Indeed, PE funds squarely blame the lack of interaction and transparency between the potential buyer and the resolution professionals (RP), who represent the sellers, as a key problem area. Unlike typical merger and acquisition deals, to which PE funds are accustomed, RPs they say don’t provide adequate data on the target company, offer little scope for detailed due diligence and don’t organise even adequate factory visits. In short, they say, the process is ad hoc and opaque. “The RP initially tells you it is a 180-day process, then pushes it for another 90 days. Why did we not start with a 270-day deadline so that everyone is prepared? The whole process is so complex,” says an irate PE fund investor.
Others blame the frequent amendments to the law – such as barring promoters from the bidding process but leaving loopholes for them to bid – which have compounded the issue of making an informed decision.
That is why some PE funds have tries up with Indian companies that know the way around with creditors and the process. An added advantage is that the operating partner already has experience in running the same business (of course, if promoters were allowed to bid many PE funds could have tie up with them).
However, senior PE fund executives say that this strategy could well change in the second phase of asset sale.
“One idea of the process is to get fresh foreign capital, rather than money from Indian investors who will borrow from the banks again to fund the acquisition. In the first phase we are bringing in half the capital from abroad, in the second phase we can go up to 100 per cent,” says a PE fund manager who is talking to some international operating companies.
PE investors say they are looking at the long term — at least a seven-year horizon — before they cash out. But critics point out that they are only looking at deals in which creditors are taking drastic haircuts, writing off 50 to 70 per cent of the loan, if not more.
PE funds deny this. For instance, for Monnet, AION-JSW agreed to give Rs 2 billion more up front as well as increase the banks’ stake in the company from 9 to 18 per cent, despite being a solo bidder.

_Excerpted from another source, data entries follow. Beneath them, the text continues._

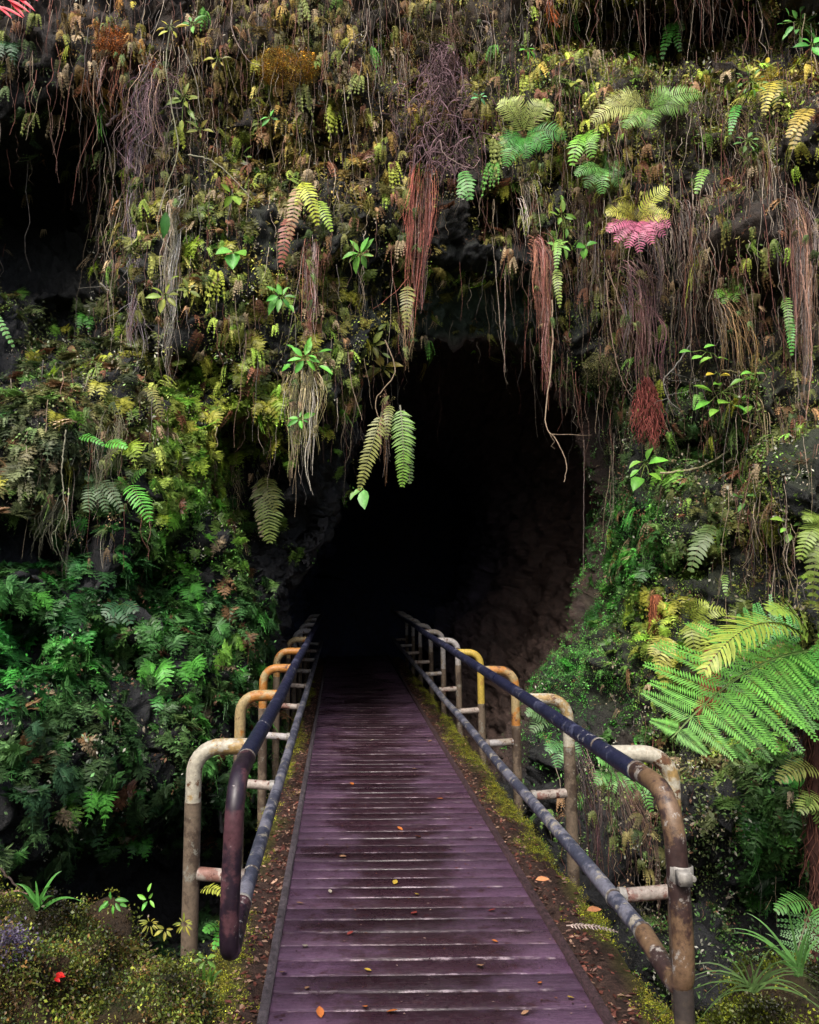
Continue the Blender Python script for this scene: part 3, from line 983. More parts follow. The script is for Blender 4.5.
# lacy fern clumps: local frame x side, y out of the wall, z up
def lace_clump(nf, L, seed, n=6, m=2, spread=.75):
    rg = np.random.default_rng(seed); mb = MB()
    for k in range(nf):
        a = rg.uniform(-spread, spread); l = L * rg.uniform(.7, 1.15)
        s = math.sin(a)
        out = rg.uniform(.25, .6)
        P0 = np.array([rg.uniform(-.03, .03), 0, rg.uniform(-.03, .03)])
        P1 = P0 + np.array([s * l * .5, out * l * .8, l * rg.uniform(-.05, .35)])
        P2 = P0 + np.array([s * l * .8, out * l * .8, -l * rg.uniform(.5, .85)])
        frond(mb, P0, P1, P2, (s * .3, 1.0, .45), l * rg.uniform(.8, 1.05), n=n, kind='bip', m=m, shape='tri', col=np.ones(3) * rg.uniform(.45, 1.3), col2=np.ones(3) * rg.uniform(.8, 1.4),
              ang=.5, droop=.2, rr=rg, fat=.85)
    return mb


def tuft(nf, L, seed, n=8, W=.26):
    rg = np.random.default_rng(seed); mb = MB()
    for k in range(nf):
        a = rg.uniform(-.8, .8); l = L * rg.uniform(.6, 1.2); s = math.sin(a)
        P0 = np.array([0, 0, 0.]) + rg.normal(size=3) * .012
        P1 = P0 + np.array([s * l * .3, rg.uniform(.15, .4) * l, l * rg.uniform(0, .2)])
        P2 = P0 + np.array([s * l * .55, rg.uniform(.1, .35) * l, -l * rg.uniform(.7, 1.1)])
        frond(mb, P0, P1, P2, (s * .3, 1, .3), l * W * rg.uniform(.8, 1.3), n=n, kind='simple', shape='sword', col=np.ones(3) * rg.uniform(.45, 1.4), droop=.2, rr=rg, fat=.42)
    return mb


def sprig(nl, L, seed, lw=.5):
    """small twig with little oval leaves"""
    rg = np.random.default_rng(seed); mb = MB()
    for k in range(nl):
        p = rg.normal(size=3) * [L, L * .35, L]
        d = norm(rg.normal(size=3) + [0, .5, -.3])
        l = L * rg.uniform(.35, .7)
        S = norm(np.cross(d, rg.normal(size=3)))
        V = np.array([p, p + d * l * .5 - S * l * lw * .5, p + d * l, p + d * l * .5 + S * l * lw * .5])
        mb.add(V, [[0, 1, 2, 3]], np.ones(3) * rg.uniform(.6, 1.35))
    return mb


T_LACE = [Template(lace_clump(5, .20, 100 + s, n=5)) for s in range(6)]
T_TUFT = [Template(tuft(7, .20, 200 + s)) for s in range(6)]
T_SPRIG = [Template(sprig(16, .06, 300 + s)) for s in range(6)]
T_MOSS = [Template(sprig(22, .022, 400 + s, .6)) for s in range(5)]
KS = KG


def cover(name, mat, tpls, wt, n, deadp, bright, sc, outo, yawj=.45, rollj=.18, tintk=1.0, label=None, dead=None, up=(0, 0, 1), fnm=None):
    idx = pick(wt, n)
    jitter = rng.normal(size=(n, 3)) * .02
    Nn = (FN if fnm is None else fnm)[idx]
    P = FC[idx] + Nn * rng.uniform(outo[0], outo[1], n)[:, None] + jitter
    M = frames(Nn, yawj, rollj, sc, up)
    mb = MB()
    kw = {} if dead is None else {'dead': dead}
    scatter(mb, tpls, M, P, covertint(idx, deadp, bright, **kw) * tintk)
    return tag(mb.build(name, mat), label, kind='stuff')


A_F = [(110, 680, 200, 210, 1.), (200, 450, 120, 110, 1.), (50, 420, 140, 100, 1.), (250, 240, 100, 130, .45), (60, 820, 170, 60, .8), (700, 600, 120, 120, .3), (780, 820, 90, 120, .5), (700, 780, 90, 60, .4), (400, 260, 80, 60, .3),
       (-60, 600, 100, 300, .8), (230, 640, 70, 160, 1.), (880, 700, 70, 300, .6)]
cover('fern_foliage', 'leaf', T_LACE, field(A_F, -.24, .75), 5200, .06, .2, (.5, 1.05), (.0, .10), label='dense lacy fern growth covering the wall')
B_F = [(400, 60, 440, 120, 1.), (250, 220, 160, 160, .9), (430, 230, 160, 90, .9), (650, 200, 220, 160, .8), (700, 420, 140, 140, .6), (300, 360, 80, 60, .9), (110, 400, 110, 60, .6), (590, 350, 60, 60, .5), (700, 780, 130, 90, .4), (60, 60, 60, 60, .5)]
cover('hanging_tuft_foliage', 'matte_leaf', T_TUFT, field(B_F, -.08, 1.0), 4800, .30, .2, (.4, .95), (.0, .14), tintk=1.55, label='small drooping ferns and dead fronds covering the rock')
C_F = [(700, 480, 150, 140, 1.), (710, 830, 130, 130, 1.1), (70, 400, 120, 90, .9), (600, 100, 260, 90, .6), (250, 260, 150, 180, .5), (500, 90, 300, 90, .4), (150, 720, 150, 130, .5), (220, 540, 60, 90, .5), (640, 300, 100, 80, .4), (550, 660, 40, 60, .4)]
cover('creeping_leaves', 'leaf', T_SPRIG, field(C_F, -.32, .65), 14000, .20, .2, (.4, 1.1), (.0, .08), tintk=1.35, label='creeping small-leaved plants on the rock', dead=((176, 176, 160), (150, 140, 120), (120, 90, 70)))
E_F = [(600, 590, 50, 110, 1.), (640, 520, 60, 60, .6), (560, 665, 62, 62, 1.6), (630, 640, 60, 60, .6), (700, 620, 80, 60, .3), (300, 60, 40, 24, .8), (510, 308, 40, 16, .3), (660, 130, 90, 40, .4), (420, 90, 220, 60, .3)]
cover('wall_moss', 'leaf', T_MOSS, field(E_F, -.4, .4), 13000, .05, .2, (.5, 1.3), (.0, .02), tintk=1.5, label='bright moss and tiny leaves on the rock beside the cave mouth', fnm=FNR)

# fine roots hanging everywhere under the top edge
D_F = [(450, 40, 440, 90, .9), (720, 230, 160, 160, 1.5), (150, 120, 80, 130, 1.4), (600, 230, 110, 110, .9), (300, 250, 110, 120, .4), (640, 800, 60, 70, .6), (90, 450, 60, 60, .5), (300, 400, 60, 60, .4), (780, 400, 60, 160, .7)]
idx = pick(field(D_F, -.5, .4), 5600)
mb = MB(); rgs = np.random.default_rng(11)
RC = lin([(128, 100, 88), (105, 82, 72), (168, 154, 138), (120, 80, 70), (104, 98, 94), (150, 134, 112)])
for q_ in idx:
    strand(mb, FC[q_] + FN[q_] * rgs.uniform(.03, .22), rgs.uniform(.12, .6) * (1.9 if rgs.random() < .22 else 1), rgs.uniform(.0020, .0042), .10, rgs.uniform(.006, .035), RC[rgs.integers(0, 6)] * 1.1, n=8, rg=rgs,
           dirv=norm(np.array([0, 0, -1.]) + rgs.normal(size=3) * .09))
tag(mb.build('fine_root_foliage', 'root'), 'fine dead roots hanging over the rock face', kind='stuff')


# ------------------------------------------------------------------ individual root curtains
def pmm(px_, Y): return px_ * Y / F          # pixels to metres at a distance


def curtain(cx, wpx, y0, y1, n, col, label, out=.22, rad=.0036, taper=.5, shift=0, wig=.02, group=None, thick=.3, name='hanging_roots', bow=0.0, Y=None):
    P, _ = hit(cx, y0, out)
    Yb = P[1] if Y is None else Y
    A = on_depth(cx, y0, Yb); B = on_depth(cx + shift, y1, Yb)
    Wd = pmm(wpx, Yb); L = A[2] - B[2]
    rg = np.random.default_rng(int(cx * 7 + y0)); mb = MB()
    col = lin(col); nl = max(4, n // 8); col = col * .85 + np.array([.05, .04, .03]) * .25
    for l_ in range(nl):
        ul = rg.uniform(-.5, .5) * (1 + .25 * rg.normal() * (rg.random() < .2)); vl = rg.uniform(-.5, .5) * thick
        lf = (1 - min(1, abs(ul) * 2) ** 1.5 * .5 * max(taper, .25)) * rg.beta(2.2, 1.3)
        st = rg.beta(1, 3) * .45 if rg.random() < .6 else 0
        lc = col * np.exp(rg.normal(-.1, .38)) * np.array([1, 1 + rg.normal() * .08, 1 + rg.normal() * .10])
        if rg.random() < .3: lc = lc * .5 + lc.mean() * rg.uniform(.3, 1.3)
        tipd = rg.normal(size=2) * .02; conv = rg.uniform(.2, .9); lw = Wd * rg.uniform(.02, .10)
        wph = rg.uniform(0, 6.28); wfr = rg.uniform(.7, 2.2); wam = wig * rg.uniform(.2, 1.3)
        for k_ in range(int(rg.integers(3, 9))):
            a_ = rg.normal(size=2); ln = max(.12, L * min(lf * rg.uniform(.7, 1.1), 1.02 - st))
            t = np.linspace(0, 1, 13); tl = st + t * ln / L
            x = ul * Wd * (1 - taper * tl) * (.62 + .38 * np.clip(t * 3, 0, 1)) + (B[0] - A[0]) * tl + a_[0] * lw * (1 - conv * t) + tipd[0] * t
            yv = vl * Wd + a_[1] * lw * .6 + .30 * np.exp(-t * ln / .09) + tipd[1] * t
            x = x + wam * np.sin(t * 6.28 * wfr * ln + wph) * t ** .5 + np.cumsum(rg.normal(size=13)) * .0035 * (wig / .02)
            yv = yv + wam * .5 * np.cos(t * 6.28 * wfr * ln + wph)
            z = -tl * L + rg.normal() * .05 + .03 * np.exp(-t * ln / .06)
            pts = A + np.stack([x, yv, z], -1)
            rr__ = rad * rg.uniform(.4, 1.05) * (1.1 - .8 * t)
            tube(mb, pts, rr__, 3, lc * np.exp(rg.normal(0, .35)), cap=False)
            if rg.random() < .10:
                strand(mb, pts[8], ln * rg.uniform(.1, .3), rad * .5, .5, wig * .6, lc, rg.normal(size=3) * [.6, .4, 0] + [0, 0, -1], 6, 3, rg)
    o = mb.build(name, 'root', origin=A)
    K = max(5, int(wpx * .38)); q = rg.uniform(-.5, .5, K); tz_ = rg.beta(1, 2.2, K) * .9
    Pk = A + np.stack([q * Wd * (1 - taper * tz_) + (B[0] - A[0]) * tz_, rg.uniform(-.5, 0, K) * Wd * thick - .03, -tz_ * L + .06], -1)
    m2 = MB(); tc_ = lin(np.array([(104, 112, 62), (120, 112, 70), (128, 108, 82), (84, 104, 58)], float))[rg.integers(0, 4, K)] * rg.uniform(.5, 1.3, (K, 1)) * KG
    scatter(m2, T_TUFT + T_SPRIG, frames(np.tile([0, -1., 0], (K, 1)), .5, .3, (.25, .6)), Pk, tc_)
    f_ = m2.build('clinging_foliage', 'matte_leaf'); f_.parent = o; f_.matrix_parent_inverse = Matrix.Translation([-a for a in A])
    return tag(o, label, 'roots', group)


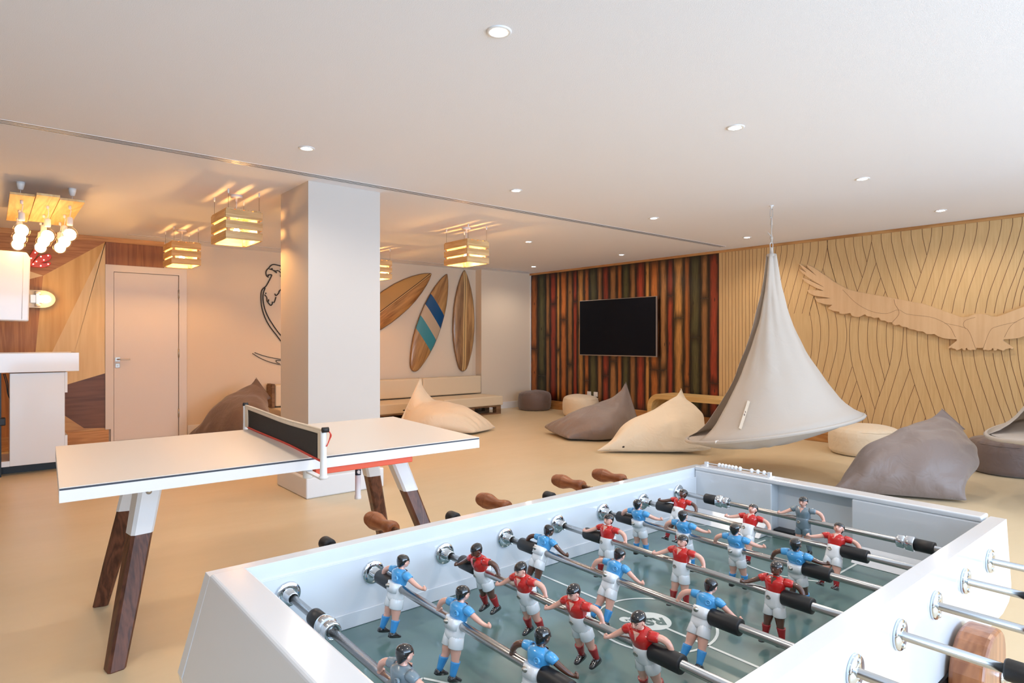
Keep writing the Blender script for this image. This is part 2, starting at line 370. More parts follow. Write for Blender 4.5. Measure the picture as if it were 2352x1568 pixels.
# ---------------- light wood panelling with carved flowing lines
YP = xs[-1]-.003
wp = thing('carved_wood_panelling', 'light wood wall panelling carved with long flowing dark lines, right of the planks', 'wall panelling', (XR, 1.5, .15))
obj('panel', MB().box(XR-.02, XR-.001, YN+.01, YP, .15, ZC-.035), M_wwood, wp)
gr = MB()
def groove(pts, w=.0023):
    pts = bez([Vector((p[0], p[1], 0)) for p in pts], 5) if len(pts) > 2 else [Vector((*p, 0)) for p in pts]
    Lf, Rt = [], []
    for i, p in enumerate(pts):
        t = (pts[min(i+1, len(pts)-1)]-pts[max(i-1, 0)]).normalized(); n = Vector((-t.y, t.x, 0))*w
        Lf.append(p+n); Rt.append(p-n)
    x = XR-.0212; vs_ = []
    for l, r_ in zip(Lf, Rt): vs_ += [(x, l.x, l.y), (x, r_.x, r_.y), (x+.001, l.x, l.y), (x+.001, r_.x, r_.y)]
    fs = []
    for i in range(len(pts)-1):
        a = 4*i; c = a+4
        fs += [(a, a+1, c+1, c), (a, c, c+2, a+2), (a+1, a+3, c+3, c+1)]
    gr.add(vs_, fs)
GA = dict(A=(1640, 480, 6.533), B=(1900, 480, 5.204), C=(1860, 660, 4.78), D=(1860, 820, 4.78))
def wpt(k, x, y):
    ox, oy, s = GA[k]; p = atX(ox+x/s, oy+y/s, XR-.02); return (p.y, min(max(p.z, .152), ZC-.036))
for x in (125,172,220,270,322,372,421,475,530,578):
    a = wpt('A', x, 560); groove([(a[0], ZC-.036), (a[0]-.002, .152)])
TR = """A 645,560 640,750 632,1000 600,1568|A 712,560 705,800 670,1150 630,1568|A 755,555 745,850 705,1250 670,1568|A 787,550 775,850 740,1300 700,1568
A 930,530 925,640 900,800 850,1000|A 1010,520 1008,650 990,760 945,1000 900,1170|A 1100,505 1098,640 1070,800 975,1170 940,1300|A 1205,495 1200,650 1165,800 1020,1345 990,1450
A 1335,480 1330,650 1290,820 1095,1530 1080,1590|A 1450,465 1440,640 1400,820 1201,1568|A 1565,450 1560,640 1500,890 1320,1568|A 1697,435 1697,580 1635,890 1500,1310 1440,1530 1430,1600
A 1697,580 1740,780 1838,1125|A 1635,890 1670,1020|A 1500,1310 1530,1400 1570,1568|B 5,350 5,440 30,600 110,895|B 105,335 107,460 150,620 240,950|B 207,320 210,430 250,620 360,985|B 313,305 318,430 350,600 420,820
B 418,290 422,410 440,500 475,635|B 530,280 530,390 475,635 420,820 360,985|B 530,390 550,480 585,640 640,820 720,1050|B 585,645 530,800 467,1005|B 640,820 570,1025|B 693,985 672,1045|B 645,265 647,380 670,500 720,680 850,1080
B 765,250 768,370 800,520 860,720 980,1100|B 882,235 885,350 915,500 960,660 1058,945|B 1003,220 1005,330 1030,450 1120,765|B 1135,205 1140,320 1165,440 1190,550|B 1250,190 1245,320 1225,420 1190,560 1120,770 1058,955 1005,1105
B 1380,175 1378,280 1350,430 1290,640 1125,1125|B 1515,160 1510,280 1480,430 1400,680 1245,1160|B 1652,145 1648,270 1610,430 1530,680 1430,980 1365,1200|B 1793,125 1788,250 1750,420 1650,700 1540,1010 1490,1245|B 1940,108 1935,240 1890,420 1780,720 1670,1030 1625,1245
B 2087,87 2080,220 2030,420 1900,760 1800,1080 1765,1245|B 2218,72 2212,210 2150,430 2040,730 1930,1030 1890,1245|B 2332,60 2325,190 2260,430 2150,720 2040,1030 1995,1245|B 2450,50 2440,190 2375,430 2260,760 2160,1020 2105,1245|B 2570,40 2560,190 2490,400 2352,700 2250,1020 2210,1195
B 2690,25 2680,190 2590,430 2440,700 2325,1000 2300,1160|B 2820,10 2810,190 2700,430 2560,750 2450,1100
C 0,270 20,400 30,520 15,740 0,800|C 45,95 5,250|C 45,95 75,200 110,350 118,540 100,720 75,860 60,920|C 165,190 200,330 210,530 190,720 140,945|C 275,270 298,400 302,560 285,720 205,1030|C 385,300 405,480 400,620 370,800 275,1135
C 452,320 437,450 435,580 450,750 470,860 515,1020 585,1243|C 548,325 533,460 533,600 550,760 600,950 685,1243|C 648,325 635,460 635,600 655,760 700,920 770,1165|C 748,340 737,470 738,600 760,760 825,1025|C 848,380 840,480 842,620 860,760 878,860
C 915,420 917,520 910,650 890,790 860,910 760,1200|C 1028,440 1025,560 1010,700 985,830 860,1243|C 1063,440 1063,600 1075,760 1100,890 1150,1060 1210,1243|C 1178,485 1180,620 1195,780 1235,950 1330,1243|C 1293,520 1297,660 1315,800 1360,970 1447,1243
C 1413,545 1418,700 1440,850 1480,990 1567,1243|C 1535,570 1543,740 1570,880 1690,1243|C 1665,690 1690,840 1720,950 1815,1243|C 1795,690 1815,830 1850,960 1945,1243|C 1908,690 1930,830 2060,1243|C 2010,720 2030,840 2060,960 2150,1243|C 2095,640 2115,770 2150,900 2240,1243
C 2190,565 2195,700 2220,860 2310,1160|C 2275,550 2285,720 2310,900 2352,1090|C 2400,560 2405,720 2430,900 2500,1150|C 465,870 350,1225|C 515,1025 440,1243|C 565,1185 545,1243|C 1100,890 975,1243|C 1152,1065 1085,1243
D 585,478 640,695 670,850|D 685,478 715,575|D 766,405 715,575 685,700 650,860|D 350,460 300,640 270,820|D 440,478 425,525 380,700 350,860|D 565,418 510,600 470,860|D 610,575 582,690 560,860|D 860,478 820,600 790,720 760,900|D 975,478 920,620 890,760 870,930
D 1085,478 1020,680 985,850 983,940|D 1205,475 1120,740 1097,870 1090,960|D 1210,478 1270,665 1290,760|D 1268,665 1240,760 1220,960|D 1330,478 1375,615 1440,850 1450,980|D 1447,478 1480,575 1540,800 1570,1000|D 1567,478 1620,640 1650,745 1690,1000|D 1690,478 1770,740 1805,885 1820,1050
D 1815,478 1890,710 1920,825 1950,1060|D 1945,478 2020,700 2050,815 2080,1080|D 2060,478 2140,700 2168,820 2200,1090|D 2150,478 2240,720 2270,835 2300,1100|D 2240,478 2352,850 2390,1120|D 2310,395 2352,540 2450,850 2480,1130|D 2352,325 2450,560 2540,900"""
for row in TR.replace('\n', '|').split('|'):
    k, rest = row.strip().split(' ', 1)
    P = [tuple(float(q) for q in p.split(',')) for p in rest.split()]
    if k in 'CD': P = [p for p in P if True]
    groove([wpt(k, *p) for p in P])
for k in range(16):                                      # the same carving carries on past the edge of the view
    y = 1.12-.2*k
    if y < YN+.1: break
    groove([(y, ZC-.036), (y+.01, 2.25), (y+.13, 1.85), (y+.22, 1.5), (y+.2, 1.1), (y+.05, .6), (y-.05, .152)])
obj('carved_line', gr, M_groove, wp)

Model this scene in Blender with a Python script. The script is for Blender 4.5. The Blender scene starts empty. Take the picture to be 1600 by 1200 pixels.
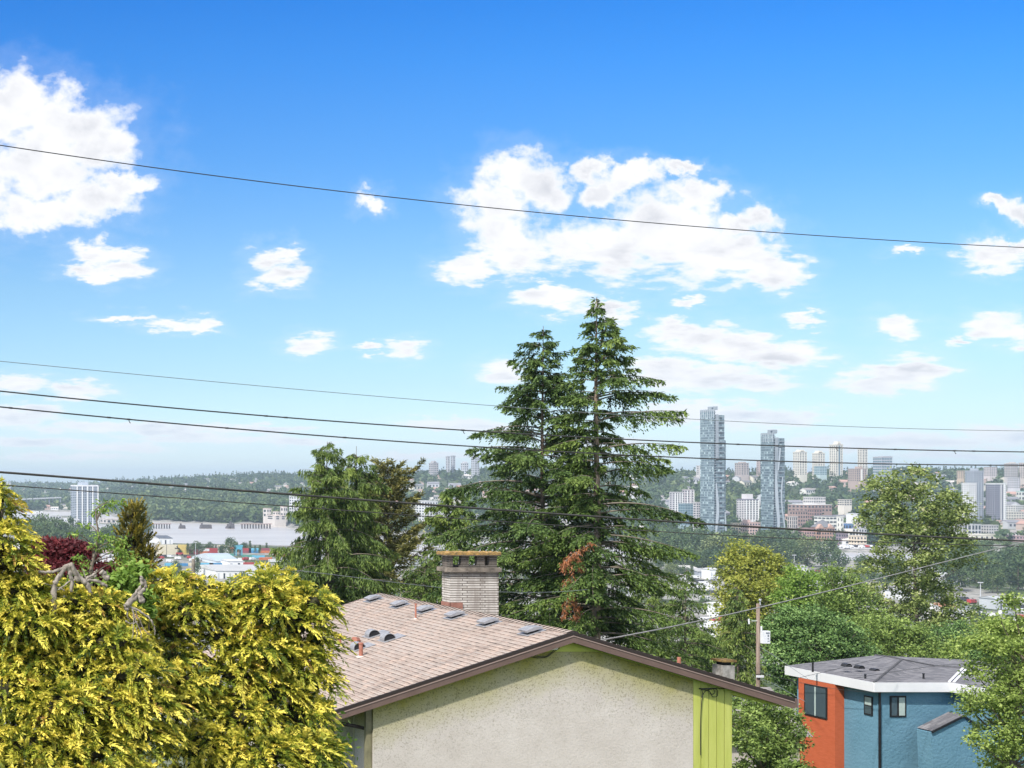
import bpy, math, random
import numpy as np
from math import radians as R, sin, cos, pi
from mathutils import Vector

SC = bpy.context.scene
COL = SC.collection
# ------------------------------------------------------------------ camera
F, CX, HV, HZ = 2200.0, -300.0, 752.0, 80.0        # focal (photo px), principal column, horizon row, eye height
cam_d = bpy.data.cameras.new("camera")
cam = bpy.data.objects.new("camera", cam_d); COL.objects.link(cam)
cam.location = (0, 0, HZ); cam.rotation_euler = (R(90), 0, 0)
cam_d.sensor_width = 36; cam_d.lens = 36*F/1600
cam_d.shift_x = (800-CX)/1600; cam_d.shift_y = (HV-600)/1600
cam_d.clip_start = 0.5; cam_d.clip_end = 40000
SC.camera = cam
SC.render.resolution_x = 1024; SC.render.resolution_y = 768

def W(u, v, Y):
    """world point seen at photo pixel (u, v) at depth Y"""
    return Vector(((u-CX)/F*Y, Y, HZ-(v-HV)/F*Y))
def GX(u, Y): return (u-CX)/F*Y
def GZ(v, Y): return HZ-(v-HV)/F*Y

# ------------------------------------------------------------------ light
SUN_AZ = R(232); SUN_EL = R(50)
SC.view_settings.view_transform = 'Standard'; SC.view_settings.look = 'None'
SC.view_settings.gamma = 1; SC.view_settings.exposure = 1.0
sl = bpy.data.lights.new("sun", 'SUN'); sl.energy = 3.1; sl.angle = R(1.6); sl.color = (1, 0.955, 0.89)
sun = bpy.data.objects.new("sun", sl); COL.objects.link(sun)
tosun = Vector((sin(SUN_AZ)*cos(SUN_EL), cos(SUN_AZ)*cos(SUN_EL), sin(SUN_EL)))
sun.rotation_euler = tosun.to_track_quat('Z', 'Y').to_euler()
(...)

Also PE players point out that the write-off (which is based on what is paid upfront) does not account for the upside. “We think banks will be able to recover 100 per cent of their loan after they write off 50 per cent. If you combine upfront cash with potential value of equity, which could go up five to ten times from its current zero value, there is no reason banks won’t be able to recover their loans,” says a PE executive.